Union bosses say that despite some pay rises – such as a 5% offer the government proposed to teachers – scores of public sector workers have been plunged into financial difficulty because their wages failed to keep pace with soaring inflation, meaning they have effectively been taking a pay cut.
'Need money now'
The Trades Union Congress, or TUC, said Wednesday the average public sector worker is 203 pounds ($250) a month worse off compared with 2010, once inflation has been taken into account.
Inflation in the U.K. stands at 10.5%, the highest in 40 years, driven by skyrocketing food and energy costs. While some expect price rises to slow down this year, Britain's economic outlook remains grim. On Tuesday, the International Monetary Fund (IMF) said that Britain will be the only major economy to contract this year, performing worse even than sanction-hit Russia.
The Trades Union Congress, a federation of unions, estimated that up to half a million workers, including teachers, university staff, civil servants, border officials and train and bus drivers, would walk out of their jobs across the country.
The PCS Union, representing about 100,000 striking civil servants from more than 120 government departments, warned Prime Minister Rishi Sunak's government that further coordinated action was inevitable.
"If the government doesn't do something about it, I think we will see more days like today with more and more unions joining in," PCS general secretary Mark Serwotka told Reuters.
"We need money now," he added.
Britain has seen a wave of strikes in recent months across the public and private sectors, including health and transport workers, Amazon warehouse employees and Royal Mail postal staff.
Education minister Gillian Keegan said the government would not budge, and that giving in to demands for large wage increases would only fuel inflation.
"What we cannot do is give inflation-busting pay rises to one part of the workforce and make inflation worse for everybody. That's not an economically sensible thing to do," she told the BBC.
The National Education Union said some 23,000 schools would be affected Wednesday, with an estimated 85% fully or partially closed. Others also on strike range from museum workers and London bus drivers to coastguards and border officials manning passport control booths at airports.
"It's everybody out... of course there's going to be some disruption and some queues," Phil Douglas, director-general of Border Force, told reporters.
Mick Whelan, general secretary of the train drivers union ASLEF, said the government must now listen to workers' demands.
"Everybody knows somebody working somewhere that's out on strike, about to go on strike or being balloted for strike action," he said. "Quite simply, the government has now got to listen - the people in this country are speaking, and they're speaking volumes that they want a cost-of-living increase."
Badly handled
Sunak's office acknowledged that Wednesday's wave of walkouts will cause "significant disruption" to people, and maintained that "negotiations rather than picket lines are the right approach." But union leaders say the government has refused to negotiate and offer enough to halt the strikes.
Unions have also been angered by the government's plans to introduce a new law aiming to curb strike disruptions by enforcing minimum service levels in key sectors, including health and transport.
Lawmakers on Monday backed the bill, which has been criticized by the unions as an attack on the right to strike.
So far, the economy has not taken a major hit from the industrial action, with the cost of strikes in the eight months to January estimated by the Centre for Economics and Business Research at about 1.7 billion pounds ($2.09 billion), or about 0.1% of expected gross domestic product (GDP).
It put the estimated impact of the teachers' strikes at about 20 million pounds a day.
But the strikes may be having a political impact on Sunak's government.
His Conservative Party trail the opposition Labour Party by some 25 percentage points in polls and surveys indicate the public thinks the government has handled the strikes badly.
Jonathan Novelle, a doctor, said Britain was in a difficult situation given that resources were limited.
"It's sad, teachers... kids want to do their exams and I think there's a huge amount of pressure on everybody.

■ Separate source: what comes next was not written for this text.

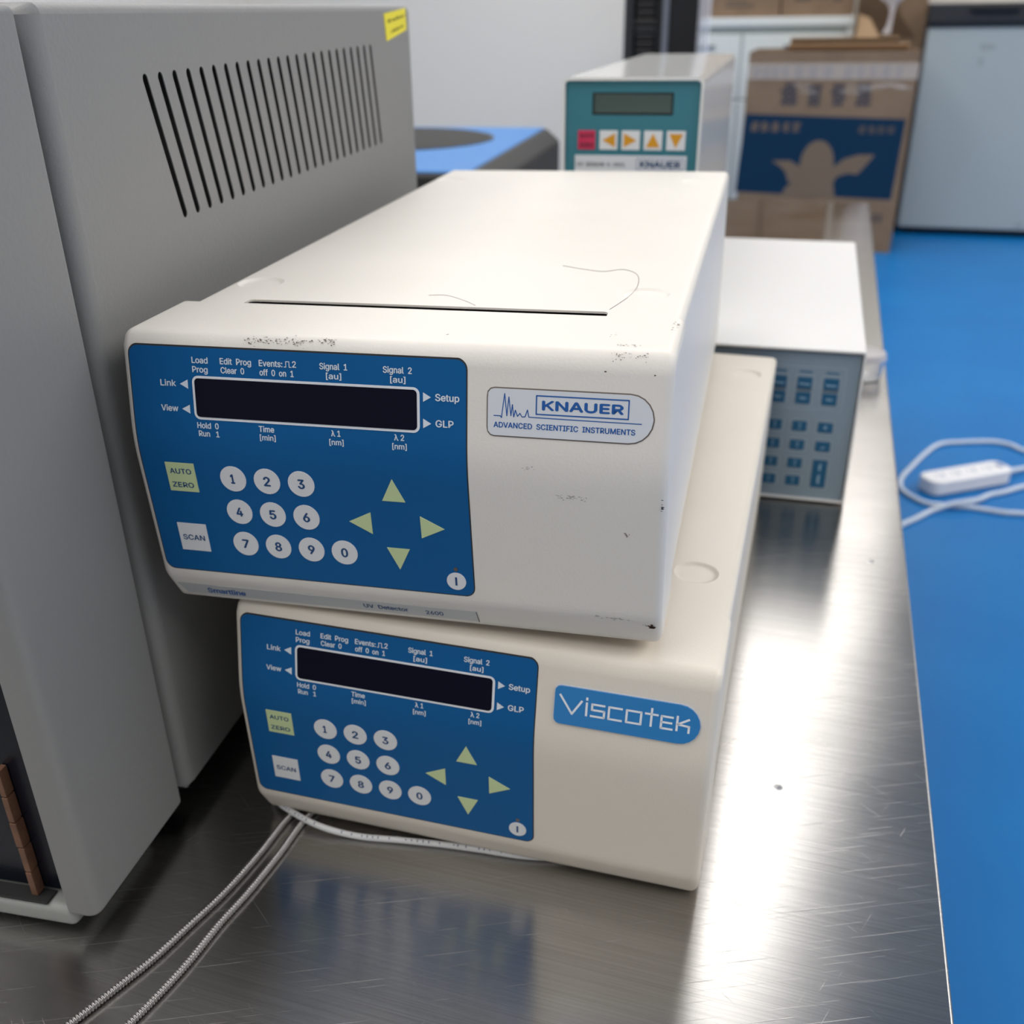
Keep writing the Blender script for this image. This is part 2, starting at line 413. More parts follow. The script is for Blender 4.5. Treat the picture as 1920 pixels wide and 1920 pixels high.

Depressing," he said near London Bridge station.
The strikers are demanding above-inflation pay rises to cover rocketing food and energy bills that they say has left them struggling to make ends meet.
Mary Bousted, general secretary of the National Education Union, told Reuters that teachers in her union felt they had no choice but to strike as declining pay meant high numbers were leaving the profession, making it harder for those that remain.
"There has been, over the last 12 years, a really catastrophic long-term decline in their pay," she said outside a school in south London.
"They are saying, very reluctantly, that enough is enough and that things have to change."
Next week, nurses, ambulance staff, paramedics, emergency call handlers and other health care workers are set to stage more walkouts, while firefighters this week also backed a nationwide strike.
There are also rallies planned for later on Wednesday to protest against a new law to curb strikes in some sectors.
Outside Bishop Thomas Grant School in Streatham, south London, Natasha De Stefano-Honey, a teacher for the last 14 years, said it was the worst period for education she could remember.
"Maybe 10 years ago I would really recommend teaching as a career and now I am one of those teachers that can't recommend it," she said.
TUC general secretary Paul Nowak said industrial unrest would continue until the government puts an acceptable pay offer on the table.
"The message to the government is that this is not going to go away. These problems won't magically disappear," he said.